The eighth wonder of Zimbabwe

13 Dec, 2019 - 00:12 0 Views
The eighth wonder of Zimbabwe

The ManicaPost

Morris Mtisi Education Correspondent
THERE are seven wonders of the world. Name them if you can. Good! Likewise there are also seven wonders of Zimbabwe. These are the Vic Falls, Hwange National Park, Lake Kariba, Mana Pools, the Mighty Zambezi, Chilojo Cliffs and the Eastern Highlands. Those who are endowed with an inborn taste for tourist attractions can find out why each of these is a wonder.

This article points to the eighth wonder of Zimbabwe of my mind.

When schools closed at the end of 2019 and time came for parents to look for ECD A and B places the ugly or beautiful head of the eighth wonder surfaced, depending on which side of the river one stood.

This reporter did not believe any of the grapevine whispers until his own grandson looked for an ECD place in one of the schools around Mutare. He was shocked. That is what wonders do. They shock you, whichever side of surprise or disbelief one may be.

The list of demands from the school was astonishing, for lack of a better word. The two- page list may have fascinated some parents. It kicked me in the teeth. Apart from the list of textbooks . . . so-called work books, five of them, at $77 (RTGS) in the shops, the new learner-sized computer specified “160 set functions learning machine’” and learner-sized guitar, specified “six strings-50 centimetres” for each child were flabbergasting. What is this world coming to? To an end?

From the many items that were demanded you would think one was stocking a little shop . . . crayons, glue, files, beads, scissors, paint and bond paper. There were school uniforms specified “Summer Wear” and “Winter Wear”. Take note, the summer wear was demanded in November-December for May-June the following year. And you begin to wonder if you are at a school or some crazy place somewhere in the gehena called hell. Oh, I had forgotten one ball per child specified “plastic leather” . . . whatever kind of material that is.

Even when the world’s greatest musical bands started . . . The Beatles, The Rolling Stones, and even Michael Jackson much later on in the history of music, did they demand a guitar from every member who wanted to pursue a musical career? Astonishing, is it not? Even when the Ronaldos, Lionel Messis and the Peles (of time immemorial), did they have to bring each a leather ball to begin pursuing careers in football? This world never ceases to amaze!

The school heads (of course not all of them) using a network team of very mean, callous, heartless teachers-in-charge with parsimonious, penny-pinching and shameless personalities, harassed parents left, right and centre. They treated them as if they owned the schools some to such an extent you would easily think they were ministers and mistresses of education. Did you get the part I said, “. . . not all of them”? Of course, not all of them, but many enough to be a stinking bother! Even legitimate school owners (independent and private) did not and do not treat parents in this spiteful way.

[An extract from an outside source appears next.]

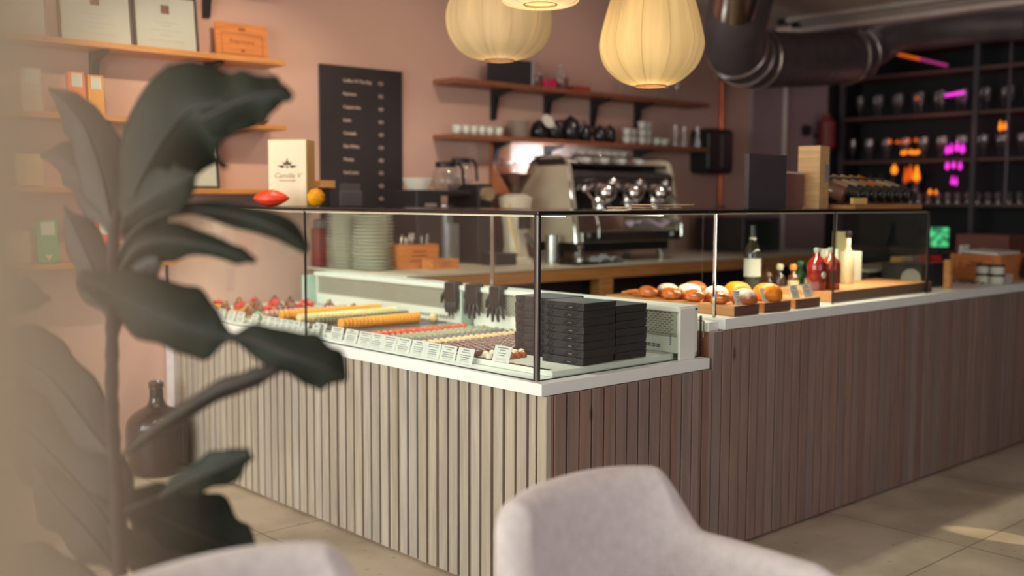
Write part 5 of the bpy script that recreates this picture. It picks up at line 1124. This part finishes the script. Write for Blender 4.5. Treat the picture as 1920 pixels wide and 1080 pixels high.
# ---------------------------------------------------------------- tub chairs
FAB = mat('grey_wool', (216, 209, 208), .95, var=.05, scale=45, bump=.4, bscale=260, sheen=.3)
def chair():
    t = thing('tub_chair', 'x', 'chair')
    ctl = [(-.285, -.24), (-.275, -.05), (-.255, .10), (-.215, .185), (-.12, .222), (0, .232), (.12, .222), (.215, .185), (.255, .10), (.275, -.05), (.285, -.24)]
    P = spline([Vector((x, y, 0)) for x, y in ctl], 72); n_ = len(P); b = B()
    L = [0]
    for a, c_ in zip(P, P[1:]): L.append(L[-1]+(c_-a).length)
    T = L[-1]
    def ztop(s):
        d = abs(s/T-.5)*T                       # distance from the middle of the back along the shell
        k = min(1, max(0, (d-.205)/.115)); k = k*k*(3-2*k)
        return .800-.012*(d/.2)**2*(d < .2)-.012*(d >= .2) - k*.135 - max(0, d-.32)*.04
    rings = []
    for i, p_ in enumerate(P):
        tn = (P[min(i+1, n_-1)]-P[max(i-1, 0)]).normalized(); nr = Vector((tn.y, -tn.x, 0)); h_ = .036; zt = ztop(L[i]); zb = .36; ring = []
        endk = 1 if 2 < i < n_-3 else (.75 if i in (2, n_-3) else .5 if i in (1, n_-2) else .25)
        hh = h_*endk
        for k in range(13):
            a = PI*k/12; ring.append(b.b.verts.new(p_+nr*(hh*math.cos(a))+Vector((0, 0, zt-h_+h_*math.sin(a)*endk))))
        for f in (.66, .33, 0): ring.append(b.b.verts.new(p_-nr*hh+Vector((0, 0, zb+(zt-h_-zb)*f))))
        for f in (0, .33, .66): ring.append(b.b.verts.new(p_+nr*hh+Vector((0, 0, zb+(zt-h_-zb)*f))))
        rings.append(ring)
    for A, D_ in zip(rings, rings[1:]):
        m_ = len(A)
        for k in range(m_): b.b.faces.new((A[k], A[(k+1) % m_], D_[(k+1) % m_], D_[k]))
    b.b.faces.new(rings[0]); b.b.faces.new(rings[-1][::-1])
    obj('backrest', b, FAB, t, smooth='all')
    obj('seat', B().prism([(-.235, -.25), (.235, -.25), (.22, .10), (.15, .18), (-.15, .18), (-.22, .10)], .37, .47, 'z'), FAB, t, bevel=.03, seg=4)
    LG = mat('chair_leg_oak', (150, 112, 80), .5)
    for sx in (-1, 1):
        for sy in (-1, 1): obj('leg', B().cyl((sx*.20, sy*.15-.02, .37), (sx*.25, sy*.21-.02, 0.001), .018, .012), LG, t, smooth=True)
    return t
CT = chair(); CT.location = (1.545, 1.265, 0); CT['label'] = 'pale grey upholstered tub chair in the middle front, its arm reaching right'; CT['group'] = 'tub chairs in a row'
dup(CT, (.735, 1.300, 0), 0, 'pale grey tub chair below the plant, only its back top showing', 'tub chairs in a row')

# ---------------------------------------------------------------- fiddle leaf fig
LEAF = mat('leaf_green', (32, 36, 28), .5, var=.25, scale=9, bump=.1, bscale=20, spec=.14)
LEAFB = mat('leaf_brown_green', (42, 35, 29), .6, var=.2, scale=9, bump=.1, bscale=20)
STEM = mat('fig_bark', (50, 37, 33), .85, var=.2, scale=30, bump=.3)
st0 = [(228, 1400, 1.8), (228, 1240, 1.8), (228, 1080, 1.8), (222, 930, 1.8), (213, 780, 1.8), (213, 640, 1.8), (214, 520, 1.8), (216, 430, 1.8), (224, 395, 1.8)]
base = on(228, 1400, D=1.8)
fig = thing('fiddle_leaf_fig', 'tall fiddle leaf fig with big dark leaves in the left foreground', 'plant', (base.x, base.y, 0))
sp_ = [on(x, y, D=d) for x, y, d in st0]; sp_ = [Vector((base.x, base.y, .28))] + sp_[1:]
S = spline(sp_, 60); obj('stem', B().tube(S, .012, 10, rad=[.0135-.005*i/60+.0012*math.sin(i*2.3) for i in range(61)]), STEM, fig, world=True, smooth='all')
obj('pot', B().lathe([(.09, 0.001), (.12, .03), (.14, .30), (.135, .31), (.12, .30), (.001, .28)], (base.x, base.y, 0), 32), mat('pot_grey', (120, 112, 108), .7, bump=.1), fig, world=True, smooth=True)
obj('soil', B().lathe([(.118, .281), (.001, .285)], (base.x, base.y, 0), 24, close=False), mat('soil', (60, 44, 36), .9, var=.3, scale=60), fig, world=True)
def leaf(c, hw, fold=.35, wave=.10, m_=LEAF, tilt=0, seed=0, curl=0, pet=None, rib=True):
    Cn = spline([on(x, y, D=d) for x, y, d in c], 30); n_ = len(hw)-1; R_ = random.Random(seed); ph = R_.uniform(0, 6)
    def W(u):
        x = u*n_; i = min(int(x), n_-1); f = x-i; f = f*f*(3-2*f)*.5+f*.5; return hw[i]*(1-f)+hw[i+1]*f
    dm = c[len(c)//2][2]
    def fn(u, v):
        i = min(int(u*30), 29); f = u*30-i; p_ = Cn[i]*(1-f)+Cn[i+1]*f; tn = (Cn[i+1]-Cn[i]).normalized()
        sd = tn.cross(FW).normalized(); sd = (sd*math.cos(tilt)+FW*math.sin(tilt)).normalized(); nr = tn.cross(sd).normalized()
        if nr.dot(FW) > 0: nr = -nr
        w_ = W(u)*dm/FPX; q = 2*v-1
        rz_ = 1+(.09*math.sin(u*17+ph+2.1*(q > 0))+.05*math.sin(u*31+ph))*abs(q)
        return p_ + sd*(w_*q*rz_) + nr*(-fold*w_*(abs(q)**1.6) + wave*w_*math.sin(u*13+ph+2.0*(q > 0))*abs(q)**1.5 + curl*w_*q*q*q)
    o_ = obj('leaf', B().grid(fn, 30, 14), m_, fig, world=True, smooth='all', solid=.0012)
    if rib: obj('midrib', B().tube([p_-FW*.0015 for p_ in Cn], .003, 6, rad=[.0036-.0028*i/30 for i in range(31)]), LEAFB, o_, world=True, smooth='all')
    if pet:
        obj('petiole', B().tube([on(*pet, D=1.8), Cn[0]], .0035, 8), STEM, o_, world=True, smooth='all')
    return o_
d8 = 1.8
leaf([(228, 440, d8), (268, 330, 1.78), (345, 215, 1.76), (430, 192, 1.72), (490, 180, 1.70), (525, 190, 1.69)], [12, 70, 108, 58, 40, 8], .45, .16, seed=1)
leaf([(380, 225, 1.74), (440, 195, 1.71), (490, 178, 1.69), (525, 175, 1.68), (548, 184, 1.68)], [30, 46, 44, 20, 8], .5, .16, seed=21)
leaf([(232, 410, 1.79), (290, 370, 1.76), (335, 345, 1.73), (368, 325, 1.72)], [20, 50, 38, 4], .3, .08, seed=2)
leaf([(215, 430, 1.82), (196, 340, 1.84), (165, 245, 1.86), (130, 195, 1.86), (96, 165, 1.86)], [10, 46, 44, 26, 3], .4, .1, LEAFB, seed=3)
leaf([(214, 440, 1.82), (180, 360, 1.86), (130, 300, 1.9), (80, 290, 1.92)], [8, 42, 38, 4], .3, .1, LEAFB, seed=13)
leaf([(214, 600, 1.8), (185, 520, 1.82), (150, 440, 1.85), (124, 388, 1.86)], [8, 48, 34, 3], .4, .12, LEAFB, seed=4)
leaf([(100, 560, 1.7), (50, 555, 1.7), (0, 545, 1.7), (-60, 520, 1.7)], [4, 36, 46, 30], .2, .1, LEAFB, seed=5)
leaf([(222, 480, 1.8), (270, 420, 1.78), (350, 392, 1.76), (450, 405, 1.74), (530, 432, 1.72), (577, 470, 1.72)], [4, 8, 10, 24, 24, 9], .9, .12, seed=6, curl=.3)
leaf([(222, 515, 1.8), (262, 465, 1.78), (320, 450, 1.76), (395, 462, 1.74), (445, 478, 1.73), (480, 490, 1.73)], [16, 42, 36, 18, 17, 4], .7, .12, seed=7, m_=LEAF)
leaf([(213, 640, 1.8), (228, 560, 1.8), (262, 510, 1.79), (300, 490, 1.78)], [6, 26, 40, 12], .4, .1, LEAFB, seed=14)
leaf([(150, 520, 1.79), (215, 545, 1.78), (300, 585, 1.76), (380, 620, 1.74), (436, 634, 1.73)], [16, 44, 66, 54, 6], .35, .1, seed=8)
leaf([(425, 632, 1.73), (480, 640, 1.72), (555, 668, 1.70), (615, 692, 1.69), (650, 712, 1.69)], [4, 34, 46, 44, 5], .45, .16, seed=9)
leaf([(222, 862, 1.8), (300, 800, 1.78), (400, 738, 1.74), (470, 710, 1.72), (520, 694, 1.71)], [3, 15, 18, 18, 6], 1.2, .05, LEAFB, seed=10, curl=.2)
leaf([(300, 932, 1.79), (350, 905, 1.77), (420, 875, 1.75), (470, 850, 1.74)], [3, 30, 34, 10], .4, .12, seed=11, m_=LEAF, pet=(226, 960))
leaf([(226, 930, 1.84), (290, 962, 1.86), (370, 1000, 1.88), (440, 1030, 1.90), (482, 1045, 1.90)], [14, 56, 70, 52, 8], .4, .14, seed=12)
leaf([(226, 1000, 1.84), (300, 1050, 1.88), (360, 1085, 1.90), (420, 1110, 1.90)], [14, 66, 70, 16], .4, .1, LEAFB, seed=15)
leaf([(218, 860, 1.8), (170, 800, 1.84), (105, 715, 1.88), (40, 670, 1.9), (-40, 640, 1.9)], [6, 44, 62, 62, 30], .3, .1, LEAFB, seed=16)
leaf([(226, 1010, 1.8), (170, 930, 1.82), (90, 840, 1.85), (20, 780, 1.88), (-50, 740, 1.88)], [20, 84, 84, 60, 20], .3, .1, LEAFB, seed=17)
leaf([(228, 1075, 1.8), (180, 1010, 1.8), (110, 930, 1.82), (70, 870, 1.84)], [10, 54, 60, 8], .3, .1, LEAFB, seed=18)

leaf([(225, 1180, 1.8), (150, 1110, 1.82), (80, 1080, 1.84), (0, 1075, 1.86), (-60, 1080, 1.86)], [8, 40, 52, 50, 20], .4, .08, LEAFB, seed=19)
# added spots inside the room, standing in for sun patches on the tiles
spot('added_sun_spot', (5.6, -3.7, 2.3), (4.32, 1.80, 0), 1800, (1, .78, .5), 1.5, .3, .01)
spot('added_sun_spot', (5.9, -3.7, 2.3), (4.9, 2.0, 0), 160, (1, .78, .5), 1.6, .6, .01)
spot('added_sun_spot', (-2.9, 2.2, 2.3), (2.05, 4.05, 0), 200, (1, .86, .62), 8, .5, .02)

As if all the ugliness and craziness that went on in the hands of forbidding and unpleasant school heads and special corruption teams were not enough, it was the total sum of the RTGS dollars needed by each parent for each child. The one list that The Manica Post is in possession of added up to plus or minus $4 000 (RTGS) without the school fees.

If ECD learning costs $4 000 per child, four to five times more than one semester at university, which is (or  was) $900 to $1 000, is that not a jolting wonder? These figures may or probably are not dead accurate to the last zero, but anybody with average intelligence sees the disturbing point without struggling. ECD . . . three to four times more costly than university tuition fees! If that is not a wonder, as wonderful as Mana Pools, the Mighty Zambezi or Vic Falls, show me one!

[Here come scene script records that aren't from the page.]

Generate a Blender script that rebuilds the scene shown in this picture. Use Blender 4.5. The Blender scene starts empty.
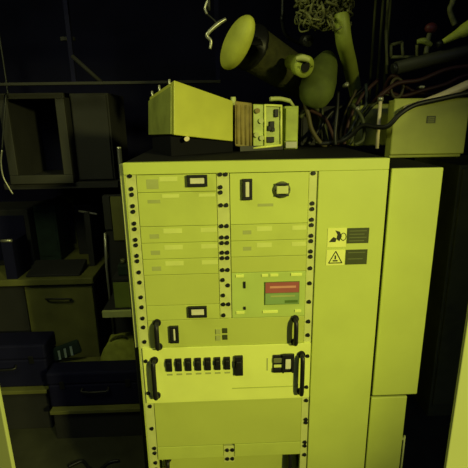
import bpy, bmesh, math, random
from mathutils import Vector, Matrix
random.seed(7)
C = bpy.context.scene.collection
PI = math.pi

# ------------------------------------------------------------------ camera
CX, CY, CZ, YAW, PITCH, ROLL, FPX = 0.2366, -1.0582, 1.5269, 0.0342, 0.2729, 0.0159, 420.0
_cy, _sy, _cp, _sp = math.cos(YAW), math.sin(YAW), math.cos(PITCH), math.sin(PITCH)
FW = Vector((_sy*_cp, _cy*_cp, -_sp)); _r = Vector((_cy, -_sy, 0)); _u = _r.cross(FW)
RT = math.cos(ROLL)*_r - math.sin(ROLL)*_u
UP = math.sin(ROLL)*_r + math.cos(ROLL)*_u
def at(px, py, Y):
    """the point of the vertical plane at depth Y that the photograph shows at (px, py)"""
    d = FW + RT*((px-234)/FPX) + UP*((234-py)/FPX)
    return Vector((CX, CY, CZ)) + d*((Y-CY)/d.y)
cam = bpy.data.cameras.new('camera'); co = bpy.data.objects.new('camera', cam); C.objects.link(co)
cam.sensor_width = 36; cam.lens = 36*FPX/468; cam.clip_start = .02
M = Matrix((RT, UP, -FW)).transposed().to_4x4(); M.translation = (CX, CY, CZ)
co.matrix_world = M
bpy.context.scene.camera = co

# --------------------------------------------------------------- materials
def mat(name, rgb, rough=.55, metal=0., var=.06, scale=18., bump=0., bscale=120., spec=.5):
    m = bpy.data.materials.new(name); m.use_nodes = True
    nt = m.node_tree; b = nt.nodes['Principled BSDF']
    b.inputs['Roughness'].default_value = rough; b.inputs['Metallic'].default_value = metal
    b.inputs['Specular IOR Level'].default_value = spec
    tc = nt.nodes.new('ShaderNodeTexCoord'); n = nt.nodes.new('ShaderNodeTexNoise')
    n.inputs['Scale'].default_value = scale; n.inputs['Detail'].default_value = 4
    nt.links.new(tc.outputs['Object'], n.inputs['Vector'])
    r = nt.nodes.new('ShaderNodeValToRGB')
    r.color_ramp.elements[0].position = .3; r.color_ramp.elements[1].position = .7
    r.color_ramp.elements[0].color = tuple(max(0, c*(1-var)) for c in rgb)+(1,)
    r.color_ramp.elements[1].color = tuple(min(1, c*(1+var)) for c in rgb)+(1,)
    nt.links.new(n.outputs['Fac'], r.inputs['Fac']); nt.links.new(r.outputs['Color'], b.inputs['Base Color'])
    if bump:
        n2 = nt.nodes.new('ShaderNodeTexNoise'); n2.inputs['Scale'].default_value = bscale
        nt.links.new(tc.outputs['Object'], n2.inputs['Vector'])
        bp = nt.nodes.new('ShaderNodeBump'); bp.inputs['Strength'].default_value = bump; bp.inputs['Distance'].default_value = .01
        nt.links.new(n2.outputs['Fac'], bp.inputs['Height']); nt.links.new(bp.outputs['Normal'], b.inputs['Normal'])
    return m
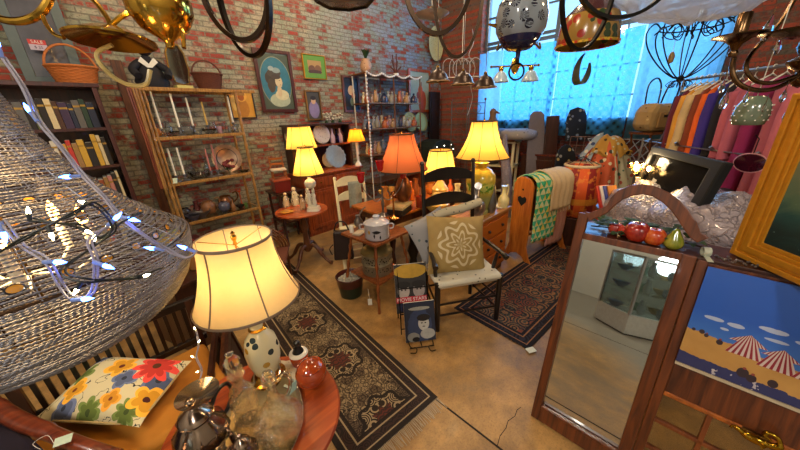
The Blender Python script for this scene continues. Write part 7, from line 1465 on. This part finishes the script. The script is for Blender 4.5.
# ---- iron scroll chandelier
p=pd(681,76,2.3); t=hang('scroll_chandelier','black wrought iron scroll chandelier hanging before the grey curtain','chandelier',p,R(-45),m=IR,z=-.03,r=.004)
for k in range(8):
    a=2*PI*k/8+.2; c,s=math.cos(a),math.sin(a)
    M().tube(spline([(0,0,-.02),(.06*c,.06*s,.0),(.16*c,.16*s,.09),(.25*c,.25*s,.22),(.28*c,.28*s,.33),(.24*c,.24*s,.39),(.2*c,.2*s,.35),(.23*c,.23*s,.31)],5),.005,6).obj('scroll_arm',IR,t)
    M().tube(spline([(.05*c,.05*s,-.03),(.08*c,.08*s,-.06),(.05*c,.05*s,-.08),(.035*c,.035*s,-.05)],4),.003,5).obj('lower_scroll',IR,t)
    M().tube(spline([(.12*c-.03*s,.12*s+.03*c,.36),(.16*c+.03*s,.16*s-.03*c,.30),(.1*c+.02*s,.1*s-.02*c,.27),(.07*c,.07*s,.33),(.13*c,.13*s,.4)],5),.004,5).obj('leaf_scroll',IR,t)
M().ball((0,0,-.02),.025,10,8).obj('hub',IR,t); M().tube(arc((0,0,.34),.2,0,2*PI,40,'xy'),.005,6,True).obj('ring',IR,t)
t=T('amber_tag','small amber and green glass drop hanging on the iron scroll chandelier','ornament',pd(671,58,2.25)); M().lathe([(0,-.04),(.018,-.03),(.022,.01),(.01,.04),(0,.045)],8).obj('drop',mat('amber_green','#8a6a2c',.3,coat=.4),t); M().tube([(0,0,.04),(0,0,.12)],.0015,5).obj('string',PAP,t)
# ---- brass candle chandelier at right edge
p=pd(812,52,1.15); t=hang('brass_chandelier','aged brass candle chandelier with crystal drops cut off by the right edge','chandelier',p,R(-45),m=BRd,z=.1,r=.008)
def ps(*L): return [Matrix.Rotation(R(45),3,'Z')@(pd(x,y,tt)-p) for x,y,tt in L]
AB=mat('antique_brass','#6c5238',.25,1,var=.25)
M().lathe([(0,-.13),(.02,-.12),(.03,-.1),(.02,-.07),(.05,-.05),(.06,-.03),(.03,-.01),(.045,.02),(.04,.05),(.02,.08),(.03,.1),(0,.11)],24).obj('hub',AB,t,50)
M().tube(spline(ps((734,58,1.1),(732,70,1.1),(737,82,1.1),(750,89,1.1),(768,90,1.12),(785,84,1.15),(800,74,1.15)),7),.0085,10).obj('candle_arm',AB,t)
M().tube(spline(ps((800,-20,1.1),(793,2,1.1),(776,28,1.1),(756,48,1.1),(746,66,1.1),(754,80,1.1),(772,83,1.12),(795,76,1.15)),7),.0075,10).obj('scroll_arm',AB,t)
q=ps((733,54,1.1))[0]
M().at(q).lathe([(0,-.01),(.012,-.01),(.016,0),(.01,.012),(.018,.03),(.035,.045),(.066,.056),(.075,.058),(.076,.062),(.06,.062),(.012,.056),(0,.056)],28).obj('drip_cup',AB,t,50)
M().at(q).lathe([(.02,.056),(.02,.13),(.018,.132),(0,.12)],16).obj('candle_sleeve',AB,t,50)
q=ps((792,40,1.0))[0]; M().at(q).lathe([(0,0),(.03,.01),(.085,.024),(.09,.028),(.03,.03),(0,.03)],28).obj('drip_cup',AB,t,50)
cry=glass('crystal','#eef4ff',.01,1.6)
for k,(x,y,s) in enumerate(((768,30,1.5),(722,88,.8),(724,102,1.1),(746,98,.7),(778,48,.9),(783,97,.8),(787,116,1.0),(764,108,.6))):
    q=ps((x,y,1.08))[0]; M().at(q,sc=s).lathe([(0,.035),(.003,.03),(.012,.008),(.014,-.006),(.009,-.02),(0,-.026)],8,sy=.6).obj('crystal_drop',cry,t,0); M().tube([q+Vector((0,0,.03*s)),q+Vector((0,0,.03*s+.03))],.0012,5).obj('drop_wire',AB,t)
# glass shade hanging with dots
q_=pd(752,111,1.15); t=hang('hobnail_shade','small grey-green hobnail glass shade hanging before the pink clothes','glass shade',q_,m=PAP,z=.055,r=.0015)
M().lathe([(.02,.055),(.035,.045),(.048,.02),(.052,-.02),(.045,-.05),(.04,-.052),(.046,-.02),(.042,.02),(.02,.05)],24,cap=False).obj('shade',mat('hobnail_glass','#6d7a64',.2,coat=.4),t,60)
g=M()
for a in range(12):
    for j in range(4): g.ball((.051*math.cos(a*PI/6+j*.26),.051*math.sin(a*PI/6+j*.26),.02-.018*j),.0032,5,4)
g.obj('hobnails',CER,t)['kind']='stuff'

The question is: “Is it the new curriculum creating this senseless jolt or it is its abuse, exploitation or misunderstanding or everything put together?” Is ECD really as costly as this, or some people or schools                 . . .  even those few school heads are corruptly embedded in a scheme to make dirty money from suffering and innocent parents?

Criminals who are involved in this foul exploitation of poor parents in the guise of the new curriculum must know that the writing is on the wall. Walls have ears and their days are numbered. The long arm of the law will soon catch up with them. Nothing kills progress more than the poor abusing the poor in Africa. Nothing mires, dirties or muddies the African waters more than filthy corruption in every situation and circumstance. When people begin to speak, they have decided to pay whatever it costs to root out corruption from our midst. For corruption to be mitigated, people must speak, expose it and damn the consequences.